Show that $\lim_{n\to\infty}\int_0^1|f_n(x)-1|\,dx = 1$ if $\lVert f_n\rVert_{1} = 2$ and $\lim_{n\to\infty}f_n(x) = 1$

Question

Suppose that $\{f_n\}_{n=1}^\infty$, $f_{n}:[0,1]\to\mathbb{R}$, is a sequence of measurable functions such that for every $x\in [0,1]$ $$\lim_{n\to\infty}f_n(x)=1$$ and for every $n$: $$\int_{0}^{1}|f_{n}(x)|\,dx = 2.$$ Prove that $$\lim_{n\to\infty}\int_{0}^{1}|f_{n}(x) - 1|\,dx = 1$$

What I tried/have: Such a sequence is clearly possible since we can take $f_n = 1+n\chi_{(0,\frac{1} {n})}$. The proposition is also trivial if $f_n\geq 1$. I also managed to get, using the reverse triangle inequality that $$\liminf_n \int_0^1|f_n(x) - 1|\,dx\geq \liminf_n\int_0^1|f_n(x)|\,dx - 1 = 1$$ but I'm quite stuck on proving that the $\limsup$ is less than or equal to 1. Since it is not possible to find a dominating function (eg. consider the sequence I stated before) and there is no clear way to construct a monotone sequence, I feel like I need to use Fatou's Lemma somehow. Could someone please give me some tips on how I might show that the limit superior is at most $1$? Or maybe, if there is an easier approach, how I would directly compute the limit?

Answer 1

It is sufficient to show $\limsup_n \int |f_n-1| \le 1$.
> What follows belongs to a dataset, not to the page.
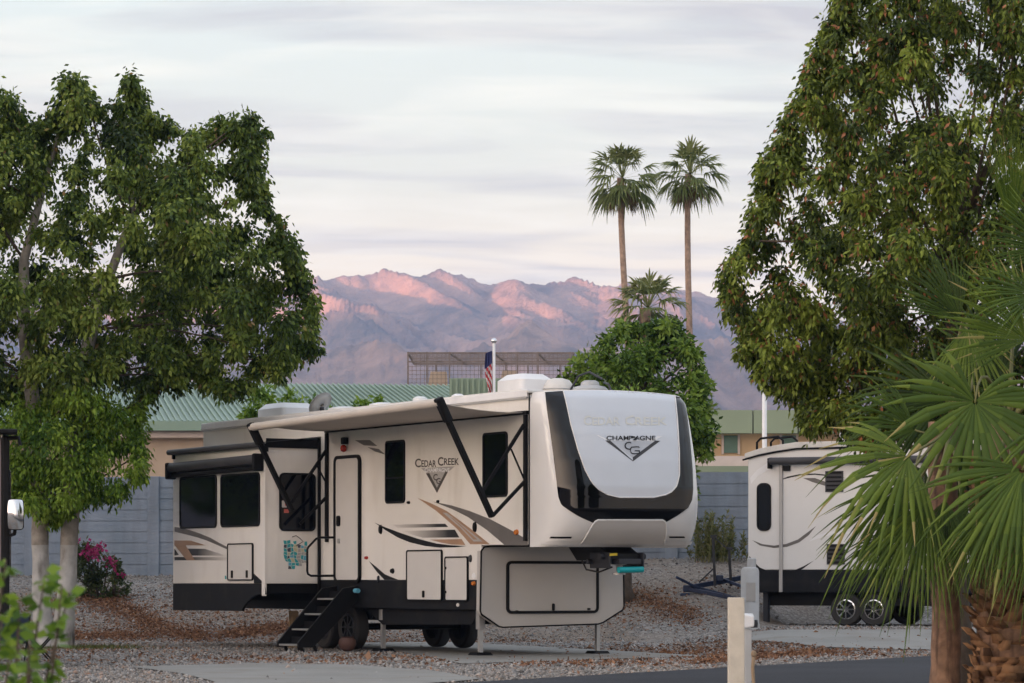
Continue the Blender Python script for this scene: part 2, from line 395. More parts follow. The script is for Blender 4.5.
def rrect(a0, a1, b0, b1, r, n=5):
    if a0 > a1: a0, a1 = a1, a0
    if b0 > b1: b0, b1 = b1, b0
    out = []
    for cx, cy, s in ((a1-r, b1-r, 0), (a0+r, b1-r, 90), (a0+r, b0+r, 180), (a1-r, b0+r, 270)):
        for i in range(n+1):
            t = R(s+90*i/n); out.append((cx+r*math.cos(t), cy+r*math.sin(t)))
    return out
def inset(rect, d): a0, a1, b0, b1 = min(rect[:2]), max(rect[:2]), min(rect[2:]), max(rect[2:]); return (a0+d, a1-d, b0+d, b1-d)
def SP(pts, v): return [L(u, v, z) for u, z in pts]           # on a wall along the side
def FP(pts, u): return [L(u, v, z) for v, z in pts]           # on a wall across the trailer
def side_rect(x0, x1, yt, yb, v=0.):
    ua, _ = side(x0, yt, v); ub, _ = side(x1, yt, v)
    xm = (x0+x1)/2; return (ua, ub, side(xm, yb, v)[1], side(xm, yt, v)[1])
def front_rect(x0, x1, yt, yb, u):
    va, _ = front(x0, yt, u); vb, _ = front(x1, yt, u); xm = (x0+x1)/2
    return (va, vb, front(xm, yb, u)[1], front(xm, yt, u)[1])

def hatch(name, rect, P, at0, out, r, fr, face, framemat, parent, proud=.03, latches=(), n=5):
    """A framed panel on a wall: P places a loop, out = direction off the wall."""
    o_ = rrect(*inset(rect, 0), r, n); i_ = rrect(*inset(rect, fr), max(.01, r-fr), n)
    p = MB().loft(P(i_, at0), P(i_, at0+out*proud*.6)).build(name, M[face], parent)
    MB().ring(P(o_, at0), P(i_, at0), P(o_, at0+out*proud), P(i_, at0+out*proud)).build('frame', M[framemat], p)
    for a, b, w, h in latches:
        MB().loft(P(rrect(a-w/2, a+w/2, b-h/2, b+h/2, min(w, h)*.3, 2), at0+out*proud*.6), P(rrect(a-w/2, a+w/2, b-h/2, b+h/2, min(w, h)*.3, 2), at0+out*(proud*.6+.02))).build('latch', M['black'], p)
    return p

# shell: side profile drawn across
prof = [(.02, ZC+.02), (.02, ZR-.04), (.08, ZR), (UL-.08, ZR), (UL, ZR-.10), (UL, ZS), (UF+.02, ZS), (UF+.02, ZC+.02)]
MB().loft(SP(prof, 0), SP(prof, W)).build('body', M['body'], rv, bevel=.02)
pr = [(.02, ZR+.004), (.02, ZR+.05), (.3, ZR+.075), (UL-.25, ZR+.075), (UL+.03, ZR+.03), (UL+.05, ZR-.06), (UL+.02, ZR-.07), (UL-.1, ZR+.004)]
MB().loft(SP(pr, -.025), SP(pr, W+.025)).build('roof', M['roofm'], rv, bevel=.02)
MB().box(L(.05, -.028, ZR-.05), L(UL+.02, -.001, ZR+.065)).build('roof_trim', M['white'], rv, bevel=.02)
gut = MB().box(L(.05, -.035, ZR-.075), L(UL+.03, -.003, ZR-.052)).build('rain_gutter', M['lgrey'], rv)
sk = MB().box(L(UF+.04, .004, ZB), L(6.9, W-.004, ZS-.003)).box(L(6.903, .004, .84), L(UL-.02, W-.004, ZS-.003))
sk.build('skirt', M['skirt'], rv)
bl = [(1.75, ZB-.003), (1.95, .50), (4.9, .46), (5.5, ZB-.003)]
MB().loft(SP(bl, .12), SP(bl, W-.12)).build('underbelly', M['skirt'], rv)
ch = MB()
for v in (.55, W-.65): ch.box(L(1.6, v, .52), L(6.5, v+.1, ZB-.004)); ch.box(L(6.503, v, .68), L(UL-.1, v+.1, .836))
for u in (5.6, 6.3): ch.box(L(u, .3, .56), L(u+.08, W-.3, .66))
for u in (6.12, 7.05): ch.tube([L(u, .3, .40), L(u, W-.3, .40)], .05, 8)
ch.build('chassis', M['blackmetal'], rv)
# black corner trim where the side meets the cap
MB().box(L(-.004, -.012, ZC), L(.02, -.002, ZR)).build('seam_trim', M['black'], rv)

# ---- front cap
NE = 4.4
DZ = [(1.70, .60), (1.78, .76), (1.95, .92), (2.25, 1.03), (2.6, 1.02), (3.0, .94), (3.4, .81), (3.75, .66), (3.95, .54), (4.04, .42)]
def capD(z): return float(np.interp(z, [a for a, b in DZ], [b for a, b in DZ]))
def capP(a, z):
    c, s = math.cos(a), math.sin(a); wi = .0 if z < 3.9 else .05*ss(3.9, 4.06, z)
    q = (1-math.copysign(abs(c)**(2/NE), c))/2
    v = wi+(W+.05-2*wi)*q; zz = z+.05*ss(3.5, 4.03, z)*(1-(2*v/W-1)**2)*min(1, max(0, s*1.3))
    return (-capD(z)*abs(s)**(2/NE), v, zz)
AA = np.linspace(0, math.pi, 161)
zs = [1.70, 1.73, 1.78, 1.88, 2.0, 2.15, 2.35, 2.55, 2.8, 3.05, 3.3, 3.5, 3.7, 3.85, 3.95, 4.0, 4.03, 4.045]
cp = MB().grid([[L(*capP(a, z)) for a in AA] for z in zs])
cp.poly([L(*capP(a, zs[0])) for a in AA]); cp.poly([L(*capP(a, zs[-1])) for a in AA])
cap = cp.build('front_cap', M['cap'], rv, smooth=True, angle=50)
_cache = {}
def cap_row(z):
    k = round(z, 3)
    if k not in _cache:
        a = np.linspace(.02, math.pi-.02, 400); px = np.array([proj(*capP(t, z))[0] for t in a]); i = int(px.argmax())
        _cache[k] = (px[:i+1], a[:i+1])
    return _cache[k]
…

Let $\epsilon >0$ then Egorov gives some measurable $B \subset [0,1]$ such that $m B < \epsilon$ and $f_n \to 1$ uniformly on $B^c$.
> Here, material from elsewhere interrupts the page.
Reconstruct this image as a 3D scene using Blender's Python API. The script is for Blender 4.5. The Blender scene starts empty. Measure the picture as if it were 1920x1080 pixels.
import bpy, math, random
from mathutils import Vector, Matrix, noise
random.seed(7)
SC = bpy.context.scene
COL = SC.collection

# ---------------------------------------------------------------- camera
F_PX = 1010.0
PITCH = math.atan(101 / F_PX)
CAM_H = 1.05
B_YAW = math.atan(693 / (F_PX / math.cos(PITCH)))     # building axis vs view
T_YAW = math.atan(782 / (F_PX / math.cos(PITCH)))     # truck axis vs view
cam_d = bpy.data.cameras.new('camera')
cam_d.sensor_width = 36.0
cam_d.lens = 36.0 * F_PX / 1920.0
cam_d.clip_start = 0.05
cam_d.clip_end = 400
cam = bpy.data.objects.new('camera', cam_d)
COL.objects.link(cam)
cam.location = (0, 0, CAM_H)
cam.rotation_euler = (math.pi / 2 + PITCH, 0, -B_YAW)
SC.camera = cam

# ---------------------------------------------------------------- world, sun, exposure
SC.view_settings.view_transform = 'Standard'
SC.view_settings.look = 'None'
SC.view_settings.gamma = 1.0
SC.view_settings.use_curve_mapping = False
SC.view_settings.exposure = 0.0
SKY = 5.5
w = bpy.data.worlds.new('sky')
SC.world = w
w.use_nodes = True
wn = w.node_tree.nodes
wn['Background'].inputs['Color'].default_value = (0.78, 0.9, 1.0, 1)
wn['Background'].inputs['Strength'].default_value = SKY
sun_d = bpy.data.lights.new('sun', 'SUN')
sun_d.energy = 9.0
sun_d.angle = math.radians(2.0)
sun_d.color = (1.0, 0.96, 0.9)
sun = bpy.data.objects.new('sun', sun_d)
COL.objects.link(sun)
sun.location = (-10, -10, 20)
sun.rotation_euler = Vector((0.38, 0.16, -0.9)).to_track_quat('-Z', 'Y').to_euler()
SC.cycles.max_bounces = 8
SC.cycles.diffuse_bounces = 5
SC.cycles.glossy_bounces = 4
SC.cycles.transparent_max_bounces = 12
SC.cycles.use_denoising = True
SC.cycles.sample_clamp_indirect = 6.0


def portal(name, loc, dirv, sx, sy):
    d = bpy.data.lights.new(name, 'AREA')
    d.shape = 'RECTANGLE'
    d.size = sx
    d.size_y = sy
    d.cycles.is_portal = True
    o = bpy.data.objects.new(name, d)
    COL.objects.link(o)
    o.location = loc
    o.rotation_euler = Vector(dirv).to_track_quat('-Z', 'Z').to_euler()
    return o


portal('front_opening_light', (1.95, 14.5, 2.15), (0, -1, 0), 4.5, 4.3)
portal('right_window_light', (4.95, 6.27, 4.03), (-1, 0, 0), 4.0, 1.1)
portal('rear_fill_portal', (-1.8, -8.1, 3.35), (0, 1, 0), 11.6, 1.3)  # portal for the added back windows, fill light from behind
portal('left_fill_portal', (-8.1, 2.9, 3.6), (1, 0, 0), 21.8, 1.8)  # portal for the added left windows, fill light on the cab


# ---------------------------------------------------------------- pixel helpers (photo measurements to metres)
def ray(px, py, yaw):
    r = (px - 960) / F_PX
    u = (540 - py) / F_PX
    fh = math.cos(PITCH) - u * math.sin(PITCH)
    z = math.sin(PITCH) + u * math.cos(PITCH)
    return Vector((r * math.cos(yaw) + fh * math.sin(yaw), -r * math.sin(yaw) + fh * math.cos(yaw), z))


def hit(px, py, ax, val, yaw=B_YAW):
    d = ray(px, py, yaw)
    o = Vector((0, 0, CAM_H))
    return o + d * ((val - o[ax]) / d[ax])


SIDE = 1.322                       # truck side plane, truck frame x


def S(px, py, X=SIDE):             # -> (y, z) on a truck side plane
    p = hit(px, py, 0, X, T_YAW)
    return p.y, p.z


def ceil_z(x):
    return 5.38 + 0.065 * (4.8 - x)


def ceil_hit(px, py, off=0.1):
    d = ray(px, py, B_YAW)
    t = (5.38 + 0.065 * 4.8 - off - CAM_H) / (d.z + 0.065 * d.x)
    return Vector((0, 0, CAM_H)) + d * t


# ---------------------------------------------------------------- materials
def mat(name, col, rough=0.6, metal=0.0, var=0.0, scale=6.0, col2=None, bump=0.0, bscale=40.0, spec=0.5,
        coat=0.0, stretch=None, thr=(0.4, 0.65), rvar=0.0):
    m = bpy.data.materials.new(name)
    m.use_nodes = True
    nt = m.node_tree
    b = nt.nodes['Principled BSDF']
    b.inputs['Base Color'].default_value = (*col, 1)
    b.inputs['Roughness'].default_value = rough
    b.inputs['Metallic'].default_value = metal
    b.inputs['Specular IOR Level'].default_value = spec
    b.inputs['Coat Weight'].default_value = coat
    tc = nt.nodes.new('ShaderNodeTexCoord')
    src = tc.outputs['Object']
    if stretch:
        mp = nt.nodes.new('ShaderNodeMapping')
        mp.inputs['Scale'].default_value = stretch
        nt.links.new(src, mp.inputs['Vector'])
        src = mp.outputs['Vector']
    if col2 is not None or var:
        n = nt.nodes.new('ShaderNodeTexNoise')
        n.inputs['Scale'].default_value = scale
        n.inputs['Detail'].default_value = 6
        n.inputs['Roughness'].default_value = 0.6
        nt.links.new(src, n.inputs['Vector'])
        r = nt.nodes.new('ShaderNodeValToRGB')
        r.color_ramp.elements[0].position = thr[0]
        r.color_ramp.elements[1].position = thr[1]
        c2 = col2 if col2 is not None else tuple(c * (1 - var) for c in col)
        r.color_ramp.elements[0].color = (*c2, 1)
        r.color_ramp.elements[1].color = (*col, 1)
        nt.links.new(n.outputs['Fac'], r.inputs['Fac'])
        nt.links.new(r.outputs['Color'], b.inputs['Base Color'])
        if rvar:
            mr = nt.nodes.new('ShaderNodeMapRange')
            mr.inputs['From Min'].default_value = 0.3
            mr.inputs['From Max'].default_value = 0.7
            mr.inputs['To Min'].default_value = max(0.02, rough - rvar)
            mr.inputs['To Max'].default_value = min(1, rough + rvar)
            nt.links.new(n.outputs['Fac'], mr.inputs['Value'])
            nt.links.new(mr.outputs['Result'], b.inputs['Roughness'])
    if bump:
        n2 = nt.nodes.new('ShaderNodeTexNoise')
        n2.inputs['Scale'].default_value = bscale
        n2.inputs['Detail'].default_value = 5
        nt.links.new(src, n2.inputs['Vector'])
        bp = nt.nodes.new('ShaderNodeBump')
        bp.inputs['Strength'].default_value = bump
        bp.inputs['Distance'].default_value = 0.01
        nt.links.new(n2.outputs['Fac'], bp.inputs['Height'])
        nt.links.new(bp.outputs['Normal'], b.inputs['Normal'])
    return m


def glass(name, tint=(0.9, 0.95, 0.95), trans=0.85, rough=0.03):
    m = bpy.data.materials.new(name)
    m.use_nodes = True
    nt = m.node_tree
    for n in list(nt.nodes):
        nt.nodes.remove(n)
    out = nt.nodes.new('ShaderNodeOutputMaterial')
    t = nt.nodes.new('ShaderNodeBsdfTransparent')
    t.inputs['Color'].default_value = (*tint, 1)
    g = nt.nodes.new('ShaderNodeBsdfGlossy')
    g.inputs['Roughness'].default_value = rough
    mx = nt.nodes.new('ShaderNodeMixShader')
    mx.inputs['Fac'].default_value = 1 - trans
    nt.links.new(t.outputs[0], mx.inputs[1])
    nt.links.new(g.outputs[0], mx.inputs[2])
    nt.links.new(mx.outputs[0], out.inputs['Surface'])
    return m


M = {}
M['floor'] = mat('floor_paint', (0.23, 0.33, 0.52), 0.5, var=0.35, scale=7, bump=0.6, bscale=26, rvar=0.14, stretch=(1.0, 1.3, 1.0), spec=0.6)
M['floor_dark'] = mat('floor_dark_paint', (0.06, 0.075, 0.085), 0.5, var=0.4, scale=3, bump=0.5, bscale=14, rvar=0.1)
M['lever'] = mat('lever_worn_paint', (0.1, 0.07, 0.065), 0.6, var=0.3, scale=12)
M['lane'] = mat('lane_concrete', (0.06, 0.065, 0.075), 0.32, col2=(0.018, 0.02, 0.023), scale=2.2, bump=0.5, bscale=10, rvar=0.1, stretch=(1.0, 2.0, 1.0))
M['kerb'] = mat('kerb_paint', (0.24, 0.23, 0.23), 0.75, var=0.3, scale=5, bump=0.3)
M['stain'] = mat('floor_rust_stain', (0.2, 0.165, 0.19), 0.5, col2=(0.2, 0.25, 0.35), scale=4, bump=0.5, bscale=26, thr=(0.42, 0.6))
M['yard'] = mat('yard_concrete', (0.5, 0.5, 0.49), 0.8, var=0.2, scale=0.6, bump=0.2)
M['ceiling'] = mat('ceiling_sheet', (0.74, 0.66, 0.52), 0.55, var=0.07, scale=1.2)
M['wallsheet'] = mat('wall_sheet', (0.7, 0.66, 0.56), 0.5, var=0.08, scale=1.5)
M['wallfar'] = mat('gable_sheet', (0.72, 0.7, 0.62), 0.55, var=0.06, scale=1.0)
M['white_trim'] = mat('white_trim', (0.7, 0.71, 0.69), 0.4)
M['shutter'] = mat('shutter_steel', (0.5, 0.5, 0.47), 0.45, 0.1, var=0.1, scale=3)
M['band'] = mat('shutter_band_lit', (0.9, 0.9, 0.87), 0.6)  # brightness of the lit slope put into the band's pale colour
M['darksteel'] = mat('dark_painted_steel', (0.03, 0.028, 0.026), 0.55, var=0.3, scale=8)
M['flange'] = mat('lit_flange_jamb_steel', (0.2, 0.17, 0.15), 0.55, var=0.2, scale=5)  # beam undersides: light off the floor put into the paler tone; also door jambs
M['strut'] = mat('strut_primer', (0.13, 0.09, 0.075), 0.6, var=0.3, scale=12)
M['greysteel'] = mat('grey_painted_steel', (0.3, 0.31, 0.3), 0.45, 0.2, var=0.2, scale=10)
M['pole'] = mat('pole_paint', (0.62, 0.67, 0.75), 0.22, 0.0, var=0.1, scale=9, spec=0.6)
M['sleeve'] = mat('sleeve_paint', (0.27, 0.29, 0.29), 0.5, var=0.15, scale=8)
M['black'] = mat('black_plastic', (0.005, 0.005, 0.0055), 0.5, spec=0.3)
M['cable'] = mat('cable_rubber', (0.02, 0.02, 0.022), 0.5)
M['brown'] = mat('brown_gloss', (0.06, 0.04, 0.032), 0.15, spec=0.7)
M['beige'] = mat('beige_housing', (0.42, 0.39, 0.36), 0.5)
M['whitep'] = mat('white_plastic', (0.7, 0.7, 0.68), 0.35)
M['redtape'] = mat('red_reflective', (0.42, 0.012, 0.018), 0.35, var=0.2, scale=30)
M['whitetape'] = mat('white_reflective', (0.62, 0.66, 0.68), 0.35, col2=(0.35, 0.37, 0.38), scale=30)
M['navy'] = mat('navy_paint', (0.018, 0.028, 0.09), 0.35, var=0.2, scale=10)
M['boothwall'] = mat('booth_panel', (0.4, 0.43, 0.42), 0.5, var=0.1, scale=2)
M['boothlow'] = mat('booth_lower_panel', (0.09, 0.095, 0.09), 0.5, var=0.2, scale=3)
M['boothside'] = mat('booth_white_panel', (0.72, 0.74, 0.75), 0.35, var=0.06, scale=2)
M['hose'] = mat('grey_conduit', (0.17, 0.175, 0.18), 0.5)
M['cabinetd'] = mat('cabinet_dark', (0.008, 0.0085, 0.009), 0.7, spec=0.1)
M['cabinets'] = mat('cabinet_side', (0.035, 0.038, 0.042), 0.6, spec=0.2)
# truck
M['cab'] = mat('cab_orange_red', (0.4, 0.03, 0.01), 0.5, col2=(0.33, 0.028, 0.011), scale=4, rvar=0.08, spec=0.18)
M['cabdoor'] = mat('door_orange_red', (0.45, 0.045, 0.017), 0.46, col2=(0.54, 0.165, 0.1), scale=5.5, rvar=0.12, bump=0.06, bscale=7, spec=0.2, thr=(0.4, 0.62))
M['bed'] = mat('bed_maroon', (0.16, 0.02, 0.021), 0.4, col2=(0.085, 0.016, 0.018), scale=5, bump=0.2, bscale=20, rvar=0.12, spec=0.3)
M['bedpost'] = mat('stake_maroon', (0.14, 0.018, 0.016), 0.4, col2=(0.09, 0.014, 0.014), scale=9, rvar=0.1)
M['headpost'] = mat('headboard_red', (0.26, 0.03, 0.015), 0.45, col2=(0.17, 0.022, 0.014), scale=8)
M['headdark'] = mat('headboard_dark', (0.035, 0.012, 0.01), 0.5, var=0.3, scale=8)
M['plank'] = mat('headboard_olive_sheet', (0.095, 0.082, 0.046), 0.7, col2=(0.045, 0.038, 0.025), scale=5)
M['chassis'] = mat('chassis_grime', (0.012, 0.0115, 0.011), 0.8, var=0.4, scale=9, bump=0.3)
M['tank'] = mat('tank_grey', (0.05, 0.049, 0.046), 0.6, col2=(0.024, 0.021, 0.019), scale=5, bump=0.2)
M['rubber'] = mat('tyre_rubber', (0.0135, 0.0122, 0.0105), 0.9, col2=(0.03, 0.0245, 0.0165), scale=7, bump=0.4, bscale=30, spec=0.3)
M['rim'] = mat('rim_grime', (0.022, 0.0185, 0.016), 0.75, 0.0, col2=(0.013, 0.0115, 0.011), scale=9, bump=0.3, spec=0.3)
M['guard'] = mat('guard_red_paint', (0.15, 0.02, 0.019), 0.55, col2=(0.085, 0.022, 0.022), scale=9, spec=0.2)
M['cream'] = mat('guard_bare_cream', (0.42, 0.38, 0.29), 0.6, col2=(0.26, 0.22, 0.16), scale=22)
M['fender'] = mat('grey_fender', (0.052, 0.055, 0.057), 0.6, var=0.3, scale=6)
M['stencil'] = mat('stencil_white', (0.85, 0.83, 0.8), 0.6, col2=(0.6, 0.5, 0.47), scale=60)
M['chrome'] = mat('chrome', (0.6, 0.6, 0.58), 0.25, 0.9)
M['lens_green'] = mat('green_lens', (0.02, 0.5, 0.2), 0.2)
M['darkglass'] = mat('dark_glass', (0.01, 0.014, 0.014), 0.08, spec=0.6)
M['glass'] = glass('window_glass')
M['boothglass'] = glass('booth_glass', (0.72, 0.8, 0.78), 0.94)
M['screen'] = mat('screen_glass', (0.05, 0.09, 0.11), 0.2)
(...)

Then $\int |f_n-1| = \int_B|f_n-1|+ \int_{B^c}|f_n-1| \le \int_B|f_n| + mB + \int_{B^c}|f_n-1|$ so $\limsup_n \int |f_n-1| \le \limsup_n \int_B|f_n| + \epsilon$.

Since $\int |f_n| = \int_B |f_n|+ \int_{B^c}|f_n| = 2$, we see that $\lim_n \int_B |f_n| = 2-m B^c$, that is $\limsup_n \int |f_n-1| \le 2-m B^c + \epsilon \le 1+2 \epsilon$. Since $\epsilon>0$ was arbitrary we have the desired result.